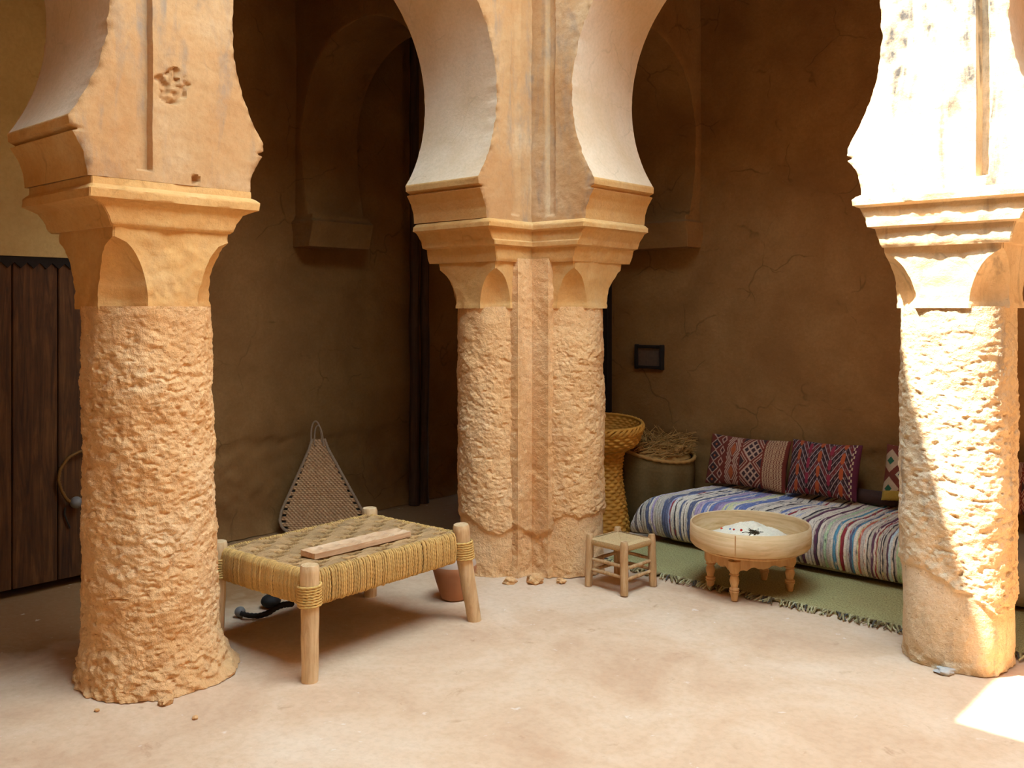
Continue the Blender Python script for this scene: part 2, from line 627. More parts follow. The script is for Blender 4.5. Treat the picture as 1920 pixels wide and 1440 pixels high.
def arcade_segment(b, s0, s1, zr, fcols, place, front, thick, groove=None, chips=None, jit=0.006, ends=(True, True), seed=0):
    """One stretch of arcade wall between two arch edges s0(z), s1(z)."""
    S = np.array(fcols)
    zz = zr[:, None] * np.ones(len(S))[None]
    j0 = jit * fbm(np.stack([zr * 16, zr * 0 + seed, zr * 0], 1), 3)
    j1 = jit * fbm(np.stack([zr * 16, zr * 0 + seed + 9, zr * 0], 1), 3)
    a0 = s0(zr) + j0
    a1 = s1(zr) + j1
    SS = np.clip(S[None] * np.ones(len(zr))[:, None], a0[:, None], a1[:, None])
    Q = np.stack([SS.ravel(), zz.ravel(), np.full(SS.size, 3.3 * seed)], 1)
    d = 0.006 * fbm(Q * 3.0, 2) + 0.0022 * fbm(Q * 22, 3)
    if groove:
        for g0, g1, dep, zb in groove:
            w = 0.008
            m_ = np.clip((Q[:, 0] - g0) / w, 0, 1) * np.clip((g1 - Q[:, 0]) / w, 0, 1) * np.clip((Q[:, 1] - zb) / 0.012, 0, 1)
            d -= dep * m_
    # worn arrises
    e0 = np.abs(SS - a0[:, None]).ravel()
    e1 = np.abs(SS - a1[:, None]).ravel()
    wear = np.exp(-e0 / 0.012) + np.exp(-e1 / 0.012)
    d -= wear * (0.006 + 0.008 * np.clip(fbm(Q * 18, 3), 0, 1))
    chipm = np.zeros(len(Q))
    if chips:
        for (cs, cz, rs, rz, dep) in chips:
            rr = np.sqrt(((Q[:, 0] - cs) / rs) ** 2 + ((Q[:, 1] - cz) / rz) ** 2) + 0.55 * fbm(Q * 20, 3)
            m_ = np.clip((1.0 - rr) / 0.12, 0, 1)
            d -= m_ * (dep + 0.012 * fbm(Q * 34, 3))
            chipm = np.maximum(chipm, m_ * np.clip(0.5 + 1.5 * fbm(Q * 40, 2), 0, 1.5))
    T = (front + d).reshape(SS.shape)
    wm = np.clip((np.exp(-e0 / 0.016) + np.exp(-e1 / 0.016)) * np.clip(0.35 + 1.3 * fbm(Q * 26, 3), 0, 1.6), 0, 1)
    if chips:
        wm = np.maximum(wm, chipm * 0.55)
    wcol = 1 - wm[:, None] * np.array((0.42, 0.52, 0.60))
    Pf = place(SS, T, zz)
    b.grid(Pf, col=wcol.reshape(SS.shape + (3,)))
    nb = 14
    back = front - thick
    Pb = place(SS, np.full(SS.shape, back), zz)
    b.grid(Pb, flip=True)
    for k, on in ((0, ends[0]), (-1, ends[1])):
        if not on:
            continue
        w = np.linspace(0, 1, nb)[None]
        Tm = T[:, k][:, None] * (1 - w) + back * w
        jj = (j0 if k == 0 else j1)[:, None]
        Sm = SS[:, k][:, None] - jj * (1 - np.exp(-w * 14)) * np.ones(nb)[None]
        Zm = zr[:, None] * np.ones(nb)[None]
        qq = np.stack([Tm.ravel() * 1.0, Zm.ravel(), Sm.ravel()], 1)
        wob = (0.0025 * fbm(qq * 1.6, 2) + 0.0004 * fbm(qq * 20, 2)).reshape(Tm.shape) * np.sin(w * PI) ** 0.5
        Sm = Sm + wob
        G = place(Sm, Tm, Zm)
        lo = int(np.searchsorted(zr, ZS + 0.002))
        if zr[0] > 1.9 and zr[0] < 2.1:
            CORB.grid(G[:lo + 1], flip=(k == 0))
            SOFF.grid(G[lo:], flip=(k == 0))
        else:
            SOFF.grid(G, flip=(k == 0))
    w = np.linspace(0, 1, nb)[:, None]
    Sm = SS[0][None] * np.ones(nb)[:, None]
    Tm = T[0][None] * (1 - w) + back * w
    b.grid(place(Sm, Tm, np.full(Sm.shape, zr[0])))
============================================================
Transcribe the material exactly, keeping every word and none of the pictures.

Continue the Blender Python script for this scene: part 2, from line 627. More parts follow. The script is for Blender 4.5. Treat the picture as 1920 pixels wide and 1440 pixels high.
def arcade_segment(b, s0, s1, zr, fcols, place, front, thick, groove=None, chips=None, jit=0.006, ends=(True, True), seed=0):
    """One stretch of arcade wall between two arch edges s0(z), s1(z)."""
    S = np.array(fcols)
    zz = zr[:, None] * np.ones(len(S))[None]
    j0 = jit * fbm(np.stack([zr * 16, zr * 0 + seed, zr * 0], 1), 3)
    j1 = jit * fbm(np.stack([zr * 16, zr * 0 + seed + 9, zr * 0], 1), 3)
    a0 = s0(zr) + j0
    a1 = s1(zr) + j1
    SS = np.clip(S[None] * np.ones(len(zr))[:, None], a0[:, None], a1[:, None])
    Q = np.stack([SS.ravel(), zz.ravel(), np.full(SS.size, 3.3 * seed)], 1)
    d = 0.006 * fbm(Q * 3.0, 2) + 0.0022 * fbm(Q * 22, 3)
    if groove:
        for g0, g1, dep, zb in groove:
            w = 0.008
            m_ = np.clip((Q[:, 0] - g0) / w, 0, 1) * np.clip((g1 - Q[:, 0]) / w, 0, 1) * np.clip((Q[:, 1] - zb) / 0.012, 0, 1)
            d -= dep * m_
    # worn arrises
    e0 = np.abs(SS - a0[:, None]).ravel()
    e1 = np.abs(SS - a1[:, None]).ravel()
    wear = np.exp(-e0 / 0.012) + np.exp(-e1 / 0.012)
    d -= wear * (0.006 + 0.008 * np.clip(fbm(Q * 18, 3), 0, 1))
    chipm = np.zeros(len(Q))
    if chips:
        for (cs, cz, rs, rz, dep) in chips:
            rr = np.sqrt(((Q[:, 0] - cs) / rs) ** 2 + ((Q[:, 1] - cz) / rz) ** 2) + 0.55 * fbm(Q * 20, 3)
            m_ = np.clip((1.0 - rr) / 0.12, 0, 1)
            d -= m_ * (dep + 0.012 * fbm(Q * 34, 3))
            chipm = np.maximum(chipm, m_ * np.clip(0.5 + 1.5 * fbm(Q * 40, 2), 0, 1.5))
    T = (front + d).reshape(SS.shape)
    wm = np.clip((np.exp(-e0 / 0.016) + np.exp(-e1 / 0.016)) * np.clip(0.35 + 1.3 * fbm(Q * 26, 3), 0, 1.6), 0, 1)
    if chips:
        wm = np.maximum(wm, chipm * 0.55)
    wcol = 1 - wm[:, None] * np.array((0.42, 0.52, 0.60))
    Pf = place(SS, T, zz)
    b.grid(Pf, col=wcol.reshape(SS.shape + (3,)))
    nb = 14
    back = front - thick
    Pb = place(SS, np.full(SS.shape, back), zz)
    b.grid(Pb, flip=True)
    for k, on in ((0, ends[0]), (-1, ends[1])):
        if not on:
            continue
        w = np.linspace(0, 1, nb)[None]
        Tm = T[:, k][:, None] * (1 - w) + back * w
        jj = (j0 if k == 0 else j1)[:, None]
        Sm = SS[:, k][:, None] - jj * (1 - np.exp(-w * 14)) * np.ones(nb)[None]
        Zm = zr[:, None] * np.ones(nb)[None]
        qq = np.stack([Tm.ravel() * 1.0, Zm.ravel(), Sm.ravel()], 1)
        wob = (0.0025 * fbm(qq * 1.6, 2) + 0.0004 * fbm(qq * 20, 2)).reshape(Tm.shape) * np.sin(w * PI) ** 0.5
        Sm = Sm + wob
        G = place(Sm, Tm, Zm)
        lo = int(np.searchsorted(zr, ZS + 0.002))
        if zr[0] > 1.9 and zr[0] < 2.1:
            CORB.grid(G[:lo + 1], flip=(k == 0))
            SOFF.grid(G[lo:], flip=(k == 0))
        else:
            SOFF.grid(G, flip=(k == 0))
    w = np.linspace(0, 1, nb)[:, None]
    Sm = SS[0][None] * np.ones(nb)[:, None]
    Tm = T[0][None] * (1 - w) + back * w
    b.grid(place(Sm, Tm, np.full(Sm.shape, zr[0])))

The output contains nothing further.